Operation Countryman

Operation Countryman was an investigation into police corruption in London in the late 1970s. The operation was conducted between 1978-1982 at a total cost of £3 million and led to eight police officers being prosecuted although none were convicted. The initial allegations of corruption were made by a "supergrass" - an informer occupying an important position in the criminal underworld - who claimed that some officers, including members of the elite Flying Squad (nicknamed "The Sweeny", a shortened version of the Cockney rhyming slang, Sweeney Todd) which dealt with commercial armed robberies, were receiving bribes from criminals in return for warnings of imminent police raids or arrests, the fabrication of evidence against innocent men, and to have charges against guilty criminals dropped.
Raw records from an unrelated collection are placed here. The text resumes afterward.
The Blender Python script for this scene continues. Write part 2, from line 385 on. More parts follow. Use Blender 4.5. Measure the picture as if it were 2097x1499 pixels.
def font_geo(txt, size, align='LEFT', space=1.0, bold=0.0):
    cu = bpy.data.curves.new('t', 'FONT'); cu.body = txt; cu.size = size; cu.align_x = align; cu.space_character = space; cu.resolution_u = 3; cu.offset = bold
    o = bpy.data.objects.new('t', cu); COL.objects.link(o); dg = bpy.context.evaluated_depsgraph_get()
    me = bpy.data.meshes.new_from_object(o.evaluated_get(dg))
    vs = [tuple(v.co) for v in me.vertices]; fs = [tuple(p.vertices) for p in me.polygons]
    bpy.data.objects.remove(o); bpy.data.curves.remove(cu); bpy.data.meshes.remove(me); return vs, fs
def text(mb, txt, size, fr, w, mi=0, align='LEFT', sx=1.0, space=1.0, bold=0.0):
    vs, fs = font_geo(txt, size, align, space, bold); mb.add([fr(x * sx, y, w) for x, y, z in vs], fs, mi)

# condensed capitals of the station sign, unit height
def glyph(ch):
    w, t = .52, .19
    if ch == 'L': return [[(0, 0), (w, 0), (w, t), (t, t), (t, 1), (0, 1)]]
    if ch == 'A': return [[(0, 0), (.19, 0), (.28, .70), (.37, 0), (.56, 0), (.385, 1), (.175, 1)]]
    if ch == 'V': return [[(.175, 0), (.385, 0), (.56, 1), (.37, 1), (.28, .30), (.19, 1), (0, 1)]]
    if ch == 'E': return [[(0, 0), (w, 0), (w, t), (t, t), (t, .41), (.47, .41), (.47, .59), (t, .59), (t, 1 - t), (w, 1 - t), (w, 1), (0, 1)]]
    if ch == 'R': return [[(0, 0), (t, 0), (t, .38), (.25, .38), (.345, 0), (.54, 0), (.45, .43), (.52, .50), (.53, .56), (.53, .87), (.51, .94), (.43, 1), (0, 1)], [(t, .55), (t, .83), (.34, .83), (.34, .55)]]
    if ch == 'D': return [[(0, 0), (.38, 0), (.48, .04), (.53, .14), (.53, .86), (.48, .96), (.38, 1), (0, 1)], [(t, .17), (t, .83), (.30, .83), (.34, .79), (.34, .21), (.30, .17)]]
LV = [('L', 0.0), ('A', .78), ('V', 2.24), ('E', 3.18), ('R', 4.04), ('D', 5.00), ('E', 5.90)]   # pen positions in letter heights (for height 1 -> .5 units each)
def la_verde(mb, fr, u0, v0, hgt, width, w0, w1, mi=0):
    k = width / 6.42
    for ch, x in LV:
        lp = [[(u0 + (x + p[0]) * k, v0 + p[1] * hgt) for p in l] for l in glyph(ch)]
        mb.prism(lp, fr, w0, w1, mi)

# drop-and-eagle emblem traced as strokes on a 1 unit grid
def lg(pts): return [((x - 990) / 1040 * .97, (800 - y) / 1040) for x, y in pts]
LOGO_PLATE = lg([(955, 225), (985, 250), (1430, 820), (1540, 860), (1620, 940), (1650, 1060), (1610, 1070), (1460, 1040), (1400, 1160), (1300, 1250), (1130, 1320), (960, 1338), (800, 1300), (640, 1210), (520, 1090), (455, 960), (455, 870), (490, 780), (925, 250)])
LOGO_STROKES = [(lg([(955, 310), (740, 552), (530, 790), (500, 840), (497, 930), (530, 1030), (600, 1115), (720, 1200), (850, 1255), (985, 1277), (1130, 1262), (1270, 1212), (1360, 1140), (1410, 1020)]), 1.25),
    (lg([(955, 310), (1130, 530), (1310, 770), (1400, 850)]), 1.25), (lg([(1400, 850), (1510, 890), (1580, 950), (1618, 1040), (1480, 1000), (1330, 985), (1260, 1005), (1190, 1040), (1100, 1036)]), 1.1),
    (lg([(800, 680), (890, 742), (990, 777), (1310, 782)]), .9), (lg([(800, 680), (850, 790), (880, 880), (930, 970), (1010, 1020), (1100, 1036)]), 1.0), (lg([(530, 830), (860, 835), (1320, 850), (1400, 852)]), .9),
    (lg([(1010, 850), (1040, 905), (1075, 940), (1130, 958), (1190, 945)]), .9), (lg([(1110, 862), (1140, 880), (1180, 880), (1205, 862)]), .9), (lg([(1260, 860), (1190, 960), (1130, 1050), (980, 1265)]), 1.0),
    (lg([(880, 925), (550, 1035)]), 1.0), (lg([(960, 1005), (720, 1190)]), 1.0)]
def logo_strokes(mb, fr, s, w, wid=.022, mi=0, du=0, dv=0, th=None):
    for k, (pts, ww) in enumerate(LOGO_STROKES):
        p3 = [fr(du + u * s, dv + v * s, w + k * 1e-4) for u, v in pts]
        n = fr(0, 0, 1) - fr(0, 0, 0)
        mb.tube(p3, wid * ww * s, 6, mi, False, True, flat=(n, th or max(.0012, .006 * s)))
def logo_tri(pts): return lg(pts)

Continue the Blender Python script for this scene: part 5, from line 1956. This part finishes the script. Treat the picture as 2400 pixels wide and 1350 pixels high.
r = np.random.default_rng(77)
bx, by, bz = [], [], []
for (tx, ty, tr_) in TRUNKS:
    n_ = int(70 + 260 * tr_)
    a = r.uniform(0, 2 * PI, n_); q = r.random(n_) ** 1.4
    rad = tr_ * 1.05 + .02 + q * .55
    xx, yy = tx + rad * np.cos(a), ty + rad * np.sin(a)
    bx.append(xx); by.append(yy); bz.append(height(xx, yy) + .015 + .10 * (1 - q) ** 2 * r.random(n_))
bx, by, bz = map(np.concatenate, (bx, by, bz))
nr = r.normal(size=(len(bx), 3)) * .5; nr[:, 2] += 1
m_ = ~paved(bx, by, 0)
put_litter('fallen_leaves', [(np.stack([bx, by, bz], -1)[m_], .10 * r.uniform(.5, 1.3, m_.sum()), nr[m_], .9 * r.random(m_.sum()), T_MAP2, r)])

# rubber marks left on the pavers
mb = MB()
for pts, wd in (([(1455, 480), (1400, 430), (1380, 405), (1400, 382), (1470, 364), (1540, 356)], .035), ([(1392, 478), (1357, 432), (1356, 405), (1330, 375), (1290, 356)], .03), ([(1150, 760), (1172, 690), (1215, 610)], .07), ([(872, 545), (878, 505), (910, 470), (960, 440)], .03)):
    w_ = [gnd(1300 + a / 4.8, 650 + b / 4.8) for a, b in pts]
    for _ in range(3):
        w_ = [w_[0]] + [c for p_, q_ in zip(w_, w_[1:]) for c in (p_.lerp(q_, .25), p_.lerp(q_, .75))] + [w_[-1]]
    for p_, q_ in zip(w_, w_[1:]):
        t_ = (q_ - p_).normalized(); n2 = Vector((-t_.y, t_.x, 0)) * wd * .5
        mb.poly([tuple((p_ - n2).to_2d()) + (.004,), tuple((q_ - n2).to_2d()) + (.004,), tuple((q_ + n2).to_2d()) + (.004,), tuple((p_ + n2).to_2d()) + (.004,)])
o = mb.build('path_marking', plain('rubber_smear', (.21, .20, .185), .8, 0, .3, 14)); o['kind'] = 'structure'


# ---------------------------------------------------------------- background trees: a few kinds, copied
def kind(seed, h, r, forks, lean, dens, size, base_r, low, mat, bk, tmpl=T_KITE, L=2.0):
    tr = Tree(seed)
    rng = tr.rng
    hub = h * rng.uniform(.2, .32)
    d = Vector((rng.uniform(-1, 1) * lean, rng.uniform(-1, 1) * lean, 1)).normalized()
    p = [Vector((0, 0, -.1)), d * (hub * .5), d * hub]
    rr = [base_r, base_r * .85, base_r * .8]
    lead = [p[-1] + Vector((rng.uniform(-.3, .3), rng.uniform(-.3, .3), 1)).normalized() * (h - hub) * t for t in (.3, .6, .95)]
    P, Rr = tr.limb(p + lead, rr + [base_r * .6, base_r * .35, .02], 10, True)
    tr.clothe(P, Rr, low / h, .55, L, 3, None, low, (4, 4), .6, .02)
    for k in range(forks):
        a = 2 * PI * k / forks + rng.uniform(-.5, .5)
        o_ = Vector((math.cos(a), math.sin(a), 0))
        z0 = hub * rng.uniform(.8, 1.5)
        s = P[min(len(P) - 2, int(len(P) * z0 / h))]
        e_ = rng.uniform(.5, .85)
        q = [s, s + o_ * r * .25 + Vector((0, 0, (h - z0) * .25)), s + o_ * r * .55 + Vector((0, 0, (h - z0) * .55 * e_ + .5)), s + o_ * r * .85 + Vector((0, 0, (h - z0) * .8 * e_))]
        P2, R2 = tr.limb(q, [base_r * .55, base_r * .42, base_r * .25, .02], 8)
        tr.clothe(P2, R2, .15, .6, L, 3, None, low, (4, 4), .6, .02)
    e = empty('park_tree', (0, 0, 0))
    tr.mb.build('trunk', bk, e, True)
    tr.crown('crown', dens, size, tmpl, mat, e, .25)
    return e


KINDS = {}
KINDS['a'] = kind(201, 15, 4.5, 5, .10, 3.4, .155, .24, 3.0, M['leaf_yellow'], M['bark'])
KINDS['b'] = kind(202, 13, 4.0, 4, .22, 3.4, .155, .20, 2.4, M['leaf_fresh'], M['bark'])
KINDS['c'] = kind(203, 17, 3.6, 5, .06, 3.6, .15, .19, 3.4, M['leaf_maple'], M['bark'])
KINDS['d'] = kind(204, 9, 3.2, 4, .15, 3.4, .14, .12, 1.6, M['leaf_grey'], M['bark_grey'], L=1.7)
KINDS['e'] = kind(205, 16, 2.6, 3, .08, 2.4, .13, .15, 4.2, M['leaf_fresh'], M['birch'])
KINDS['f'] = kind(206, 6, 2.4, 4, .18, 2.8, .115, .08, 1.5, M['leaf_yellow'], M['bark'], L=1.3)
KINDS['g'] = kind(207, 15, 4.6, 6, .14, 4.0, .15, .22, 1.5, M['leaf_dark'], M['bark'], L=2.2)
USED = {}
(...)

The investigation initially targeted officers within the City of London Police but spread to include the Metropolitan Police based at Scotland Yard. Codenamed Operation Countryman because of its use of officers from so-called 'rural' police forces of Hampshire and Dorset, the investigating team came to be disparagingly known by London officers as "The Sweedy." The investigation was ordered by the then Home Secretary Merlyn Rees, and began by examining police activity around three major crimes:

  • a £175,000 payroll robbery at the offices of the Daily Express newspaper in 1976
  • a £225,000 robbery outside the headquarters of Williams & Glyn's Bank, London, in 1977
  • a £200,000 payroll robbery at the offices of the Daily Mirror newspaper in 1978. During this robbery, Antonio Castro, a 38-year-old guard working for Security Express, was shot and killed.

As the investigation proceeded, it began to emerge that the corruption was not limited to "a few bad apples" within the forces but was "historically and currently endemic" and "widespread throughout the hierarchical command rather than confined to those below the rank of sergeant."